The rules laid down in this methodology for State aid intended to offset stranded costs arising from Decision 168/1999 apply independently of the public or private ownership of the undertakings concerned.’


(1)  OJ L 27, 30.1.1997, p. 20.

(2)  OJ L 61, 1.3.2001, p. 23, and EEA Supplement No 11, 1.3.2001, p. 221.

(3)  Article 3 of Decision No 168/1999 states: “This Decision shall enter into force on 27 November 1999, provided that all the notifications under Article 103(1) of the Agreement have been made to the EEA Joint Committee.

(4)  In the case of a long-term contract of sale or purchase, the stranded costs will, therefore, be calculated by comparison with the conditions on which, in a liberalised market, the undertaking would normally have been able to sell or purchase the product under consideration, all things being equal.

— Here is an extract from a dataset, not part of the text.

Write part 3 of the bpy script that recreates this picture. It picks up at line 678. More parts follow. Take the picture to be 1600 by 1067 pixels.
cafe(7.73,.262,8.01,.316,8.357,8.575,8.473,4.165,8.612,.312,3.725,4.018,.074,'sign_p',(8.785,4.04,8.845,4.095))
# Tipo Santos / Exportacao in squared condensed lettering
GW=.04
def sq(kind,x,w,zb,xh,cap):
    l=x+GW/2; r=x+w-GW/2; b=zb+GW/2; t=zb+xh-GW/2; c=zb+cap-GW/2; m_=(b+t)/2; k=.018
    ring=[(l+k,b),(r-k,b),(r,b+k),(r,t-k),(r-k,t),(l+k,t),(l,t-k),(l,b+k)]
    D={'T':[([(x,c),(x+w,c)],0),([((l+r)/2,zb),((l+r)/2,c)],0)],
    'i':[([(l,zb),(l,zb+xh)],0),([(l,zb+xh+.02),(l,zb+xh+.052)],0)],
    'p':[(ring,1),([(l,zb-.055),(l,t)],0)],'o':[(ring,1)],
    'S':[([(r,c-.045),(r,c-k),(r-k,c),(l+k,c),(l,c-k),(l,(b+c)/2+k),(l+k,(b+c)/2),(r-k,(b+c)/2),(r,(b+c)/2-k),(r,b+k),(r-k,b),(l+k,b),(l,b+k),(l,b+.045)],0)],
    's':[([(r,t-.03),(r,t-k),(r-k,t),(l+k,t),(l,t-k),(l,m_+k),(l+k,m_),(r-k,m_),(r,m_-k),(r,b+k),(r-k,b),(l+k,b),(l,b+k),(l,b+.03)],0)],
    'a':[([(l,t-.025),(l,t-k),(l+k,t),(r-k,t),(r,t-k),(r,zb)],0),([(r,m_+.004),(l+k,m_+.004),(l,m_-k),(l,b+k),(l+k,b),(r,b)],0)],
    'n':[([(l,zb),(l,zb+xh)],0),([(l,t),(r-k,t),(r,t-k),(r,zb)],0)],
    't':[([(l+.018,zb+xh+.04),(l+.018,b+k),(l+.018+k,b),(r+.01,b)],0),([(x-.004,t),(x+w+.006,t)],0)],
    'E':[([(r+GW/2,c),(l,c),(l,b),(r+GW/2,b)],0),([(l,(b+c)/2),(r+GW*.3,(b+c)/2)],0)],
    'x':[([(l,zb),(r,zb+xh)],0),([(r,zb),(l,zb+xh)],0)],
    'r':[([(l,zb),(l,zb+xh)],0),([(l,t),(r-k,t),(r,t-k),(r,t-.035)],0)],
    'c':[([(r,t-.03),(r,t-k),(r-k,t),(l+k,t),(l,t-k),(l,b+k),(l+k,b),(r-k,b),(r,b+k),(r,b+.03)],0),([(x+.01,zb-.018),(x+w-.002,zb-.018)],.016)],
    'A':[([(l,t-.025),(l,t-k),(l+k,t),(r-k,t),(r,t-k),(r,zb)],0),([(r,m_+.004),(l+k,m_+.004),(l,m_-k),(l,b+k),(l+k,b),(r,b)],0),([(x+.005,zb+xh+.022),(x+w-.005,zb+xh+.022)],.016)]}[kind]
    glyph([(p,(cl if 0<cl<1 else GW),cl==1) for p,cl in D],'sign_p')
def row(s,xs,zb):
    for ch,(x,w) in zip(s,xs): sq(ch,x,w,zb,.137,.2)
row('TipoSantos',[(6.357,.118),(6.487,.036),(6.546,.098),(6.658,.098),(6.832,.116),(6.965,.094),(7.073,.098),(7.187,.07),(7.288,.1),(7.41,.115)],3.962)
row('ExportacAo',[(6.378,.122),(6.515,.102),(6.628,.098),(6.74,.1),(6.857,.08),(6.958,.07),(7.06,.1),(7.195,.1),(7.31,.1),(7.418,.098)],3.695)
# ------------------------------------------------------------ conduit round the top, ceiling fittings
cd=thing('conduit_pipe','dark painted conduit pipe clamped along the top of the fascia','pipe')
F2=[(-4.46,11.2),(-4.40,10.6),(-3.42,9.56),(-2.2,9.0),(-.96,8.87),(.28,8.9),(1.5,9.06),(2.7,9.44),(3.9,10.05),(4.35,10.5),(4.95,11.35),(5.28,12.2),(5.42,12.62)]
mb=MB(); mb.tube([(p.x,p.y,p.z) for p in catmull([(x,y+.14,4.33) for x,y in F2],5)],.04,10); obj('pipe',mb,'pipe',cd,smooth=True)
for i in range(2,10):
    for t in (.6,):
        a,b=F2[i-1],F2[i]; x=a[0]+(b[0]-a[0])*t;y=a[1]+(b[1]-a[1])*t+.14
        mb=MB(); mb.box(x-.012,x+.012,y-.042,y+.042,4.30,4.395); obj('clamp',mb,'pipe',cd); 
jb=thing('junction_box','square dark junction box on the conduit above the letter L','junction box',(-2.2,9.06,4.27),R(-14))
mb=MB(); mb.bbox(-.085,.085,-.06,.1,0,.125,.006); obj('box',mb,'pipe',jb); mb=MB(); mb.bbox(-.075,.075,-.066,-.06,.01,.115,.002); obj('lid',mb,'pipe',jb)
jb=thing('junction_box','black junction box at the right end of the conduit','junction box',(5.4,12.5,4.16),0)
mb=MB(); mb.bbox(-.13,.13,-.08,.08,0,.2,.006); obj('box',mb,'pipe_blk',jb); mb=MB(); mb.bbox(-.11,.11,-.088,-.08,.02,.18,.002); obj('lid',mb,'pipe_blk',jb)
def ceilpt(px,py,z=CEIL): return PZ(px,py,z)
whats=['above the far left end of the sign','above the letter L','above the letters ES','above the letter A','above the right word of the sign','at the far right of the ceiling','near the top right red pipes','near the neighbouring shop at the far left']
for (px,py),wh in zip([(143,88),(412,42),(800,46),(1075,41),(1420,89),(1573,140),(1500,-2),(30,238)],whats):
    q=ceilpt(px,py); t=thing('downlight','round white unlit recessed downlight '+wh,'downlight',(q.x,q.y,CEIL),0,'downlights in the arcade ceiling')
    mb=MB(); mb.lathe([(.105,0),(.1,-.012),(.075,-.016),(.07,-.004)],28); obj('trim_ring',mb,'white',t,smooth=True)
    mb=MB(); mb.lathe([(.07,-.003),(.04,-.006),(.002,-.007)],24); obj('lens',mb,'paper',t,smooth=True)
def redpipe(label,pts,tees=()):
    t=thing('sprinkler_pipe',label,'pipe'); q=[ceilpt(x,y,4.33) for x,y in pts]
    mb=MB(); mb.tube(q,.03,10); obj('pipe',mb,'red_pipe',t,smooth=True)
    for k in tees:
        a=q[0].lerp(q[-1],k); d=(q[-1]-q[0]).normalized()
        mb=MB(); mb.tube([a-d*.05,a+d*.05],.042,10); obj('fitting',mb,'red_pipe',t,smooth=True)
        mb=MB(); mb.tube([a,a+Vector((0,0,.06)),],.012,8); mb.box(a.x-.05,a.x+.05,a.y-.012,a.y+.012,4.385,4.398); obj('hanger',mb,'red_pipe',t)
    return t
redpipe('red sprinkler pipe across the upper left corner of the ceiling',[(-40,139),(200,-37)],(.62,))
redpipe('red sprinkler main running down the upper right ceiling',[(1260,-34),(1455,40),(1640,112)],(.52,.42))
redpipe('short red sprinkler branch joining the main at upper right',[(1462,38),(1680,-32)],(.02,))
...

(5)  It must be understood that investments which cannot be recouped or are not economically viable as a result of the liberalisation of the internal market in electricity may constitute stranded costs within the meaning of this methodology, including in cases where they are, in principle, to extend beyond 2006. Furthermore, commitments or guarantees which must absolutely continue to be honoured after 26 November 2006 because failure to do so might give rise to major risks concerning protection of the environment, public safety, social protection of workers or the security of the electricity network may, if duly justified, constitute eligible stranded costs according to this methodology.

(6)  OJ L 237, 6.9.2001, p. 16.

(7)  OJ L 111, 29.4.1999 and EEA Supplement No 18. See in this context chapter 25 of the State aid Guidelines.